Затем, я задал им два вопроса: 1) Чего хотят добиться офицеры?

2) Дают ли они мне честное слово, что депутация, если примет ее ген. Деникин, ни в чем не выйдет из рамок вежливости и должного [402] подчинения? Мои собеседники ответили мне: 1) Желания офицеров сводятся, главным образом, к следующему: а) к устранению ген. Романовского и некоторых других; б) к предоставлению офицерству права чрез своих представителей наблюдать за укреплением г. Новороссийска и за ходом эвакуации; в) к предоставлению ему же права организовать свои отряды для защиты города. 2) На второй вопрос они ответили утвердительно.

На следующий день, в 11 ч. утра я отправился к Деникину, чтобы исполнить возложенную на меня миссию. Когда я подходил к поезду Главнокомандующего, стоявшему у морской пристани, Деникин, окруженный множеством англичан и чинов своего Штаба, возвращался в свой вагон. Я обратился к нему с просьбой сегодня же принять меня по спешному делу.

 — Не могу принять сегодня,  — буркнул он и вошел в свой вагон.

 — А вы, Иван Павлович, можете уделить мне несколько минут?  — обратился я к Романовскому.

 — Пожалуйста, пойдемте в мой вагон!  — ласково ответил он. Я и он за мной вошли в вагон начальника Штаба.

Ген. Романовского я хорошо знал по Академии Генерального Штаба, когда (1900-1903 г.) он учился в Академии, а я был академическим священником. В 1904 г., во время Русско-японской войны, я служил с ним в 9-й Восточно-Сибирской стрелковой дивизии. В Великую войну я встречался с ним на фронте, когда он командовал полком, а в 1917 г. он был моим сослуживцем в Ставке, где он занимал должность генерал-квартирмейстера. Всегда между нами были отличные, сердечные отношения. Я всегда считал его честным, умным, усердным, самоотверженным офицером, сердечным человеком.

Я никогда не допускал мысли, чтобы [403] Романовский мог пойти на какую-либо гадкую, не достойную офицера сделку с своей совестью.

За время совместной с ним службы в Добровольческой Армии я не разочаровался в нем. Напротив, тут, при своих ходатайствах за униженных и оскорбленных, Я убедился, что этот человек, для многих казавшийся сухим и черствым, обладал на деле весьма чутким и отзывчивым сердцем.

Но Добровольческая Армия ненавидела Романовского.
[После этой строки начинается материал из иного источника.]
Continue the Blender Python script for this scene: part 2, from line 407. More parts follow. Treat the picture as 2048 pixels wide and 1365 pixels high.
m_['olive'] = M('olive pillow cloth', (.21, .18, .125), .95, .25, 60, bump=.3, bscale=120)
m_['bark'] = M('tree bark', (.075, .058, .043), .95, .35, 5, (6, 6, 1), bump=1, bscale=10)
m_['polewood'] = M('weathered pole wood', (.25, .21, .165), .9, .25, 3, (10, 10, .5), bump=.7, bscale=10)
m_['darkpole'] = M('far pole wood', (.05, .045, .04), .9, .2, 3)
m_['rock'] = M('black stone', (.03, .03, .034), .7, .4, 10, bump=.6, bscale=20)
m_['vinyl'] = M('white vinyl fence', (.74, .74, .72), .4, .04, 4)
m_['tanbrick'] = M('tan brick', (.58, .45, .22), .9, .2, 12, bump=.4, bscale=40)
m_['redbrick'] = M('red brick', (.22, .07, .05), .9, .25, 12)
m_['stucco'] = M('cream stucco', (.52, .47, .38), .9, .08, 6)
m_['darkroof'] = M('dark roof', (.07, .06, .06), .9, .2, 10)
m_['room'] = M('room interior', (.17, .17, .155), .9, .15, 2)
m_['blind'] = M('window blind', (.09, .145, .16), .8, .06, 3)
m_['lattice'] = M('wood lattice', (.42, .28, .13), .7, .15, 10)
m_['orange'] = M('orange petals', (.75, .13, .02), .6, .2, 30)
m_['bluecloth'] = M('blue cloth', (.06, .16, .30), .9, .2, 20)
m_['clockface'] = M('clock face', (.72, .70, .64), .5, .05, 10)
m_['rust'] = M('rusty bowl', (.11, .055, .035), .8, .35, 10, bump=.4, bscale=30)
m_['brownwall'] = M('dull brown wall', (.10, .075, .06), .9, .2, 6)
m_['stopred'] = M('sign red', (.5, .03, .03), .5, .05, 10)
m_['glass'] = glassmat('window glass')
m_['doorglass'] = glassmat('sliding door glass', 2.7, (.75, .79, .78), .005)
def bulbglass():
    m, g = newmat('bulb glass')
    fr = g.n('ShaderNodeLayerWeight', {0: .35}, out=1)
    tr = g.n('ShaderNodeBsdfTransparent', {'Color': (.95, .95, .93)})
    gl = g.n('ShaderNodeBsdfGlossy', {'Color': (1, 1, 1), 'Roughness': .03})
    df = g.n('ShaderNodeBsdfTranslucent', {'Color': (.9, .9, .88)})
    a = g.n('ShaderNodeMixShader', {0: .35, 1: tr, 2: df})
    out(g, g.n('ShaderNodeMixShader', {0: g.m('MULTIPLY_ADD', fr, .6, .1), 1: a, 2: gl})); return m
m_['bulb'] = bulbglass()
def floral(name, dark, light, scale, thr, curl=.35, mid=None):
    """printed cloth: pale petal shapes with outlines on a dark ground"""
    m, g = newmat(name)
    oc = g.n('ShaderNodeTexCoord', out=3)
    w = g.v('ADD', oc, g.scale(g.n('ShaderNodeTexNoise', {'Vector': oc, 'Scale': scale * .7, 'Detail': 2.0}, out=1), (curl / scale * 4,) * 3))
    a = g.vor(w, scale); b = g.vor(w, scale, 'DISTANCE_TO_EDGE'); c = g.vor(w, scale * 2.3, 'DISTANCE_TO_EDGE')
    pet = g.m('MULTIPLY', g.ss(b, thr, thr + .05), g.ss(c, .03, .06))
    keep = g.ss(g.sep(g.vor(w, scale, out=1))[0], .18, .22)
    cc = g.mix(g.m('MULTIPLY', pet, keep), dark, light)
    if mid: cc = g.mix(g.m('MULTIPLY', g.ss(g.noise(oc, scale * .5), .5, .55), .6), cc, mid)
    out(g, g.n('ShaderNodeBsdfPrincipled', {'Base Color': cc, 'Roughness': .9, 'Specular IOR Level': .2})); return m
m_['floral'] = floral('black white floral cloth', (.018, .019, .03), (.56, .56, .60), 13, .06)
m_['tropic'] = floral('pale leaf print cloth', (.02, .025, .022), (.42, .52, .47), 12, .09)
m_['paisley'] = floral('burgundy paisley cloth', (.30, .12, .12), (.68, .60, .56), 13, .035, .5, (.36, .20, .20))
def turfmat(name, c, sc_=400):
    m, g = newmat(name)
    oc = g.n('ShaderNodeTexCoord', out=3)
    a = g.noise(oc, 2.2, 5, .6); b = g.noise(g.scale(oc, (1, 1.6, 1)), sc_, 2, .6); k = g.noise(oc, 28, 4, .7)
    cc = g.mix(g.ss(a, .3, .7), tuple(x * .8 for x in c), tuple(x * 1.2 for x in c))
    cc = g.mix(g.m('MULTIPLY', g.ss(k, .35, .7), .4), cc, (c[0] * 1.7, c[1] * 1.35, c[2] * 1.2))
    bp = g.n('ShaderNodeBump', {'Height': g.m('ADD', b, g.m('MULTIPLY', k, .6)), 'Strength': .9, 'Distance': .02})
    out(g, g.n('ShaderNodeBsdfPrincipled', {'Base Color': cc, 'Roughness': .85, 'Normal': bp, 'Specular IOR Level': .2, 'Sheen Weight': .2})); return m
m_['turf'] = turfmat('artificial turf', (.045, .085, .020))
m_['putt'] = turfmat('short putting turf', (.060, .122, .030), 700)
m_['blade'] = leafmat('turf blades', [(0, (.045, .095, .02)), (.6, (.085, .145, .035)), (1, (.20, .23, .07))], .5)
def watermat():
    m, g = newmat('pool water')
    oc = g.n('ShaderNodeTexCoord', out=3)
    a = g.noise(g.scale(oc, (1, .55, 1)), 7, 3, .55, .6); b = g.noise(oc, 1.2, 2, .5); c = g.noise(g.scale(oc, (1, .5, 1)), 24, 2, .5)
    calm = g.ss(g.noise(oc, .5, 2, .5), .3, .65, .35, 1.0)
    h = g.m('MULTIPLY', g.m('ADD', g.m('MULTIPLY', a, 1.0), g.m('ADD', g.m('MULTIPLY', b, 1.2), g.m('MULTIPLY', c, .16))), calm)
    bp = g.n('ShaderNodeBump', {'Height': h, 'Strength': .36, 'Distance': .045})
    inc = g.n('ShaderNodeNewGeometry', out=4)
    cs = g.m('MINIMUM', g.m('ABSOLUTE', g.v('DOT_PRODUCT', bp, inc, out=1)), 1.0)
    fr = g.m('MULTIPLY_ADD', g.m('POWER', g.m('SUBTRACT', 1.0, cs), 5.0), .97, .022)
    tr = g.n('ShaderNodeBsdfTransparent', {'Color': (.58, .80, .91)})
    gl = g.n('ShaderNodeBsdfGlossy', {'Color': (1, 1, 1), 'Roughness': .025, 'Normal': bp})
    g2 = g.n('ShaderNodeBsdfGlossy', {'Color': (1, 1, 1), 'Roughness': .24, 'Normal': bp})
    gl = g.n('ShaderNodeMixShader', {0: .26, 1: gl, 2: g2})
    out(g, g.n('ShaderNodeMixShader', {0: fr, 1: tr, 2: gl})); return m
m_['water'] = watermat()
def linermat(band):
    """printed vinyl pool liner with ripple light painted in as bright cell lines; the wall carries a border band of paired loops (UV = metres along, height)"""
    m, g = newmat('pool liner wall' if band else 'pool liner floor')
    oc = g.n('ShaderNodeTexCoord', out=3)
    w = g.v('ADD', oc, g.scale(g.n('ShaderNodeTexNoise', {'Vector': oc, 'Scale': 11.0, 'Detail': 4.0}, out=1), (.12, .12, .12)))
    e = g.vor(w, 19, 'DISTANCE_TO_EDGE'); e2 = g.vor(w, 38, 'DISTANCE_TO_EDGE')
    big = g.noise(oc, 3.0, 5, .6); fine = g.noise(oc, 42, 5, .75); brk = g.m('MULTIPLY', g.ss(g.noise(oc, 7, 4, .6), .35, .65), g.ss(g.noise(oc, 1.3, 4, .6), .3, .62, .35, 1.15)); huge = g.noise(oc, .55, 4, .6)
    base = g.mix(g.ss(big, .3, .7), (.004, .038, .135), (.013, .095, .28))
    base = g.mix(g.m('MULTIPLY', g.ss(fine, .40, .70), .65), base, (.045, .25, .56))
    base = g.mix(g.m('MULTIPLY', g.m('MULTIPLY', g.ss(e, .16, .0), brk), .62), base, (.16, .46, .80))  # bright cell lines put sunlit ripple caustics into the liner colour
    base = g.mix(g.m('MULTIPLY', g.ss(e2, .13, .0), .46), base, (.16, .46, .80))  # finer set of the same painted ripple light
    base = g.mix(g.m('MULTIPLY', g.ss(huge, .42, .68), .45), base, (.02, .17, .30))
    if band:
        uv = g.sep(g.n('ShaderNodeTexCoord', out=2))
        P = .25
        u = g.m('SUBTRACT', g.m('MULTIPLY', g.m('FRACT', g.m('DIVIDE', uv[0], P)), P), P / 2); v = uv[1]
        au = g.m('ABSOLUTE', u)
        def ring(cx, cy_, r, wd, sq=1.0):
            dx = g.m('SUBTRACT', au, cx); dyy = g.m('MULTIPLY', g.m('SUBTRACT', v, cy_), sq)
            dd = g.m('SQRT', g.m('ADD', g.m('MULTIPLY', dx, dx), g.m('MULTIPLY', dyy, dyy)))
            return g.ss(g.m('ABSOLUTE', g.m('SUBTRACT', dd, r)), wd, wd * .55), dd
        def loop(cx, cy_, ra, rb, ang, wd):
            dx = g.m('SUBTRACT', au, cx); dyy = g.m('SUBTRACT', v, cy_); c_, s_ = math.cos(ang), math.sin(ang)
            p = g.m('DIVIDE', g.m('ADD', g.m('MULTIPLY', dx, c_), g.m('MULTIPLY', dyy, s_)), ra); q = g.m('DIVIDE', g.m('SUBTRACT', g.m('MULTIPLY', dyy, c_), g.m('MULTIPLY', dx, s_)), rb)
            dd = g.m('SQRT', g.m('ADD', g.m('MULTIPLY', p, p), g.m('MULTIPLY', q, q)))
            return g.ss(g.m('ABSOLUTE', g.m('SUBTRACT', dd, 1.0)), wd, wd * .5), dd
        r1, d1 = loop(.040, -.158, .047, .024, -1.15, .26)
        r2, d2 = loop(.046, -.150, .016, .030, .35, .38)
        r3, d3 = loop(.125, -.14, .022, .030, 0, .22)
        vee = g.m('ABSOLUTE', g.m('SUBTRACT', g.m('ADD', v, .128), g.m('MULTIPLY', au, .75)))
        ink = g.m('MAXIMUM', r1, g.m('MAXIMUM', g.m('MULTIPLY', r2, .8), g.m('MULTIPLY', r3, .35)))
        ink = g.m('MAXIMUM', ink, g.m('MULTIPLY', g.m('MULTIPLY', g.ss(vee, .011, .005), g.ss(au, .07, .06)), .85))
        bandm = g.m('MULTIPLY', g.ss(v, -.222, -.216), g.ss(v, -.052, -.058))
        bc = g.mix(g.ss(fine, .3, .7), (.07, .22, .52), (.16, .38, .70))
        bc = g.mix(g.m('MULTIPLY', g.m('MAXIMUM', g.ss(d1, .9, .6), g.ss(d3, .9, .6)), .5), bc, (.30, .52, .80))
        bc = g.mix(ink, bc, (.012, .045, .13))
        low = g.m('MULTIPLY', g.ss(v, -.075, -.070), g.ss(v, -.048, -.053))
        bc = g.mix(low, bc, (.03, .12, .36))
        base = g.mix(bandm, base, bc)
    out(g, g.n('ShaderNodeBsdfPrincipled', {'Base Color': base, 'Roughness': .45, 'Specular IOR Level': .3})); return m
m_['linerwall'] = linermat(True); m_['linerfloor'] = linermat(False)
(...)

На Романовского валили всё, в чем была повинна и неповинна власть. Романовского, можно сказать, обвиняли во всем, в чем только можно обвинить человека: даже и в измене, и в хищениях, и во франкмасонстве!

Я не стану утверждать, что Романовский, как начальник Штаба, как ближайший советник Главнокомандующего, никогда не делал ошибок. И в ту пору, когда наша государственная машина была в порядке, когда пути жизни были ясны и определенны,  — и в ту пору даже лучшие наши государственные деятели не были свободны от грехов и ошибок. Теперь же, когда наша государственная машина была сломана, настоящее и будущее наши были темны, когда старые пути оказались негодными, а новые еще не были найдены,  — ошибки и промахи были неизбежны для всякого. Романовский же, кроме того, принимал на себя и чужие ошибки. Когда-нибудь раскроется, как он, защищая Главнокомандующего от ударов, самоотверженно подставлял под эти удары свою голову. Я сознавал неосновательность, несправедливость нападок на Романовского и жестокость обвинений, предъявленных ему на собрании 5 марта. Не легко мне было сообщить ему об отношении к нему офицерства, но сообщить было необходимо для его же пользы.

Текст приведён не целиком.